DATASET EXTRACT

* begin *

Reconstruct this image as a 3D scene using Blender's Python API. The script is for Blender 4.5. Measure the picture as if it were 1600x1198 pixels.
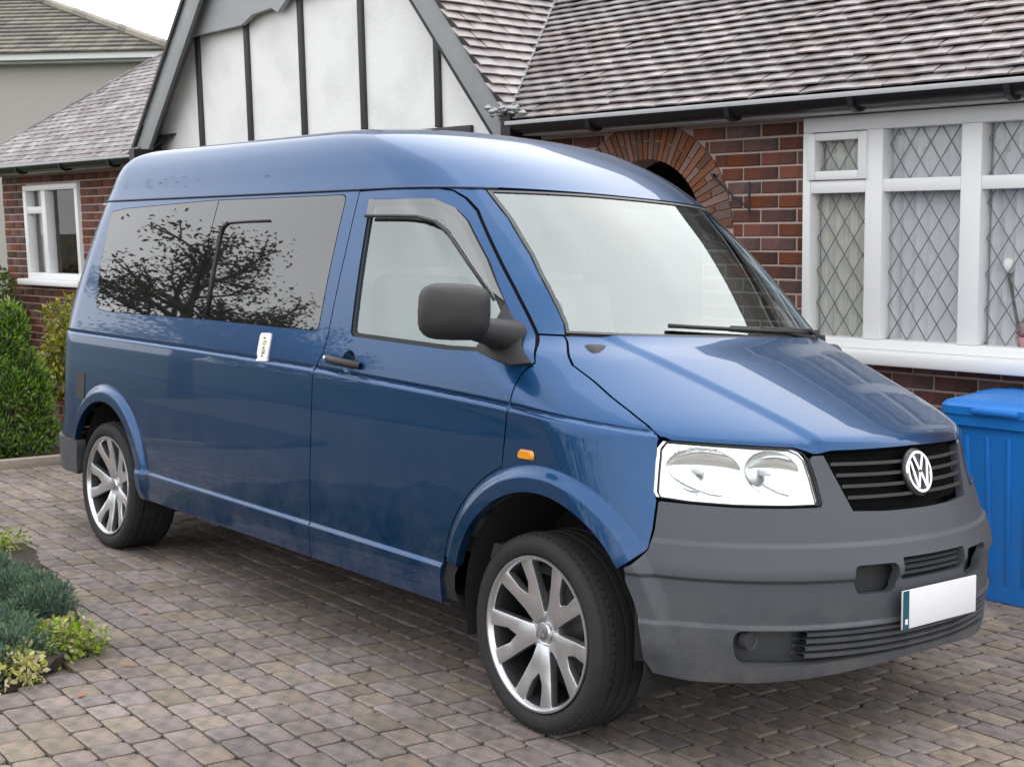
import bpy, bmesh, math, random
import numpy as np
from mathutils import Vector, Matrix
from mathutils.geometry import delaunay_2d_cdt

random.seed(7); rng = np.random.default_rng(7)
scene = bpy.context.scene
for o in list(bpy.data.objects): bpy.data.objects.remove(o)
col = scene.collection
R_ = math.radians

# ------------------------------------------------------------------ camera
CAM = np.array([3.1041, -3.795, 1.5008])
YAW, PITCH, ROLL, FPX = 2.4238, 0.1340, -0.0203, 2018.79      # gravity frame
def basis(yaw, pitch, roll):
    cy, sy, cp, sp = math.cos(yaw), math.sin(yaw), math.cos(pitch), math.sin(pitch)
    f = np.array([cy*cp, sy*cp, -sp]); r = np.cross(f, [0, 0, 1.]); r /= np.linalg.norm(r); u = np.cross(r, f)
    c, s = math.cos(roll), math.sin(roll)
    return c*r+s*u, -s*r+c*u, f
CR, CU, CF = basis(YAW, PITCH, ROLL)
cd = bpy.data.cameras.new('camera'); cam = bpy.data.objects.new('camera', cd); col.objects.link(cam)
m = Matrix.Identity(4)
for i in range(3): m[i][0], m[i][1], m[i][2], m[i][3] = CR[i], CU[i], -CF[i], CAM[i]
cam.matrix_world = m
cd.sensor_fit = 'HORIZONTAL'; cd.sensor_width = 36; cd.lens = 36*FPX/1600; cd.clip_end = 500; cd.clip_start = .05
scene.camera = cam
def px(p):                                                       # world point -> pixel of the 1600x1198 frame (used to choose what is in view)
    d = np.asarray(p, float)-CAM; z = d@CF
    return (800+FPX*(d@CR)/z, 599-FPX*(d@CU)/z, z)

# ------------------------------------------------------------------ world, sun, exposure
SUN_EL, SUN_AZ = R_(50), R_(100)                                 # bright overcast, the sun veiled by cloud behind the house
w = bpy.data.worlds.new('World'); scene.world = w; w.use_nodes = True
nt = w.node_tree; nt.nodes.clear()
N = nt.nodes.new; Lk = nt.links.new
out = N('ShaderNodeOutputWorld'); bg = N('ShaderNodeBackground'); sky = N('ShaderNodeTexSky')
sky.sky_type = 'NISHITA'; sky.sun_disc = False; sky.sun_elevation = SUN_EL; sky.sun_rotation = math.pi/2-SUN_AZ; sky.dust_density = 3
tc = N('ShaderNodeTexCoord'); nz = N('ShaderNodeTexNoise'); nz.inputs['Scale'].default_value = 2.2; nz.inputs['Detail'].default_value = 5
Lk(tc.outputs['Generated'], nz.inputs['Vector'])
rp = N('ShaderNodeValToRGB'); rp.color_ramp.elements[0].position = .3; rp.color_ramp.elements[1].position = .72
rp.color_ramp.elements[0].color = (15.5, 15.9, 16.6, 1); rp.color_ramp.elements[1].color = (22.5, 22.6, 22.8, 1)
Lk(nz.outputs['Fac'], rp.inputs['Fac'])
mx = N('ShaderNodeMix'); mx.data_type = 'RGBA'; mx.inputs['Factor'].default_value = .88
Lk(sky.outputs[0], mx.inputs['A']); Lk(rp.outputs[0], mx.inputs['B'])
Lk(mx.outputs['Result'], bg.inputs['Color']); bg.inputs['Strength'].default_value = .1
Lk(bg.outputs[0], out.inputs[0])
sd = bpy.data.lights.new('sun', 'SUN'); sd.energy = 1.25; sd.angle = R_(84); sd.color = (1, .985, .96)
sun = bpy.data.objects.new('sun', sd); col.objects.link(sun)
sv = Vector((math.cos(SUN_EL)*math.cos(SUN_AZ), math.cos(SUN_EL)*math.sin(SUN_AZ), math.sin(SUN_EL)))
sun.rotation_euler = sv.to_track_quat('Z', 'Y').to_euler(); sun.location = (0, 6, 12)
vs = scene.view_settings; vs.view_transform = 'Standard'; vs.look = 'None'; vs.exposure = .2; vs.gamma = 1; vs.use_curve_mapping = False
scene.render.engine = 'CYCLES'
scene.cycles.max_bounces = 8; scene.cycles.transparent_max_bounces = 12
scene.cycles.caustics_reflective = False; scene.cycles.caustics_refractive = False

# ------------------------------------------------------------------ the driveway frame: it falls 4.7 degrees towards the house
TR = np.array([[0.99998, 0.00658, -0.00096], [-0.00648, 0.99659, 0.08226], [0.0015, -0.08225, 0.99661]])
TM = Matrix.Identity(4)
tt = CAM-TR@CAM
for i in range(3):
    for j in range(3): TM[i][j] = TR[i, j]
    TM[i][3] = tt[i]
def G(x, y, z=0.): return Vector(tuple(CAM+TR@(np.array([x, y, z])-CAM)))      # drive frame -> world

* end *

GIVEN TASK
Copy the whole of the material above exactly, but not its images.

EXERCISE RESPONSE
Reconstruct this image as a 3D scene using Blender's Python API. The script is for Blender 4.5. Measure the picture as if it were 1600x1198 pixels.
import bpy, bmesh, math, random
import numpy as np
from mathutils import Vector, Matrix
from mathutils.geometry import delaunay_2d_cdt

random.seed(7); rng = np.random.default_rng(7)
scene = bpy.context.scene
for o in list(bpy.data.objects): bpy.data.objects.remove(o)
col = scene.collection
R_ = math.radians

# ------------------------------------------------------------------ camera
CAM = np.array([3.1041, -3.795, 1.5008])
YAW, PITCH, ROLL, FPX = 2.4238, 0.1340, -0.0203, 2018.79      # gravity frame
def basis(yaw, pitch, roll):
    cy, sy, cp, sp = math.cos(yaw), math.sin(yaw), math.cos(pitch), math.sin(pitch)
    f = np.array([cy*cp, sy*cp, -sp]); r = np.cross(f, [0, 0, 1.]); r /= np.linalg.norm(r); u = np.cross(r, f)
    c, s = math.cos(roll), math.sin(roll)
    return c*r+s*u, -s*r+c*u, f
CR, CU, CF = basis(YAW, PITCH, ROLL)
cd = bpy.data.cameras.new('camera'); cam = bpy.data.objects.new('camera', cd); col.objects.link(cam)
m = Matrix.Identity(4)
for i in range(3): m[i][0], m[i][1], m[i][2], m[i][3] = CR[i], CU[i], -CF[i], CAM[i]
cam.matrix_world = m
cd.sensor_fit = 'HORIZONTAL'; cd.sensor_width = 36; cd.lens = 36*FPX/1600; cd.clip_end = 500; cd.clip_start = .05
scene.camera = cam
def px(p):                                                       # world point -> pixel of the 1600x1198 frame (used to choose what is in view)
    d = np.asarray(p, float)-CAM; z = d@CF
    return (800+FPX*(d@CR)/z, 599-FPX*(d@CU)/z, z)

# ------------------------------------------------------------------ world, sun, exposure
SUN_EL, SUN_AZ = R_(50), R_(100)                                 # bright overcast, the sun veiled by cloud behind the house
w = bpy.data.worlds.new('World'); scene.world = w; w.use_nodes = True
nt = w.node_tree; nt.nodes.clear()
N = nt.nodes.new; Lk = nt.links.new
out = N('ShaderNodeOutputWorld'); bg = N('ShaderNodeBackground'); sky = N('ShaderNodeTexSky')
sky.sky_type = 'NISHITA'; sky.sun_disc = False; sky.sun_elevation = SUN_EL; sky.sun_rotation = math.pi/2-SUN_AZ; sky.dust_density = 3
tc = N('ShaderNodeTexCoord'); nz = N('ShaderNodeTexNoise'); nz.inputs['Scale'].default_value = 2.2; nz.inputs['Detail'].default_value = 5
Lk(tc.outputs['Generated'], nz.inputs['Vector'])
rp = N('ShaderNodeValToRGB'); rp.color_ramp.elements[0].position = .3; rp.color_ramp.elements[1].position = .72
rp.color_ramp.elements[0].color = (15.5, 15.9, 16.6, 1); rp.color_ramp.elements[1].color = (22.5, 22.6, 22.8, 1)
Lk(nz.outputs['Fac'], rp.inputs['Fac'])
mx = N('ShaderNodeMix'); mx.data_type = 'RGBA'; mx.inputs['Factor'].default_value = .88
Lk(sky.outputs[0], mx.inputs['A']); Lk(rp.outputs[0], mx.inputs['B'])
Lk(mx.outputs['Result'], bg.inputs['Color']); bg.inputs['Strength'].default_value = .1
Lk(bg.outputs[0], out.inputs[0])
sd = bpy.data.lights.new('sun', 'SUN'); sd.energy = 1.25; sd.angle = R_(84); sd.color = (1, .985, .96)
sun = bpy.data.objects.new('sun', sd); col.objects.link(sun)
sv = Vector((math.cos(SUN_EL)*math.cos(SUN_AZ), math.cos(SUN_EL)*math.sin(SUN_AZ), math.sin(SUN_EL)))
sun.rotation_euler = sv.to_track_quat('Z', 'Y').to_euler(); sun.location = (0, 6, 12)
vs = scene.view_settings; vs.view_transform = 'Standard'; vs.look = 'None'; vs.exposure = .2; vs.gamma = 1; vs.use_curve_mapping = False
scene.render.engine = 'CYCLES'
scene.cycles.max_bounces = 8; scene.cycles.transparent_max_bounces = 12
scene.cycles.caustics_reflective = False; scene.cycles.caustics_refractive = False

# ------------------------------------------------------------------ the driveway frame: it falls 4.7 degrees towards the house
TR = np.array([[0.99998, 0.00658, -0.00096], [-0.00648, 0.99659, 0.08226], [0.0015, -0.08225, 0.99661]])
TM = Matrix.Identity(4)
tt = CAM-TR@CAM
for i in range(3):
    for j in range(3): TM[i][j] = TR[i, j]
    TM[i][3] = tt[i]
def G(x, y, z=0.): return Vector(tuple(CAM+TR@(np.array([x, y, z])-CAM)))      # drive frame -> world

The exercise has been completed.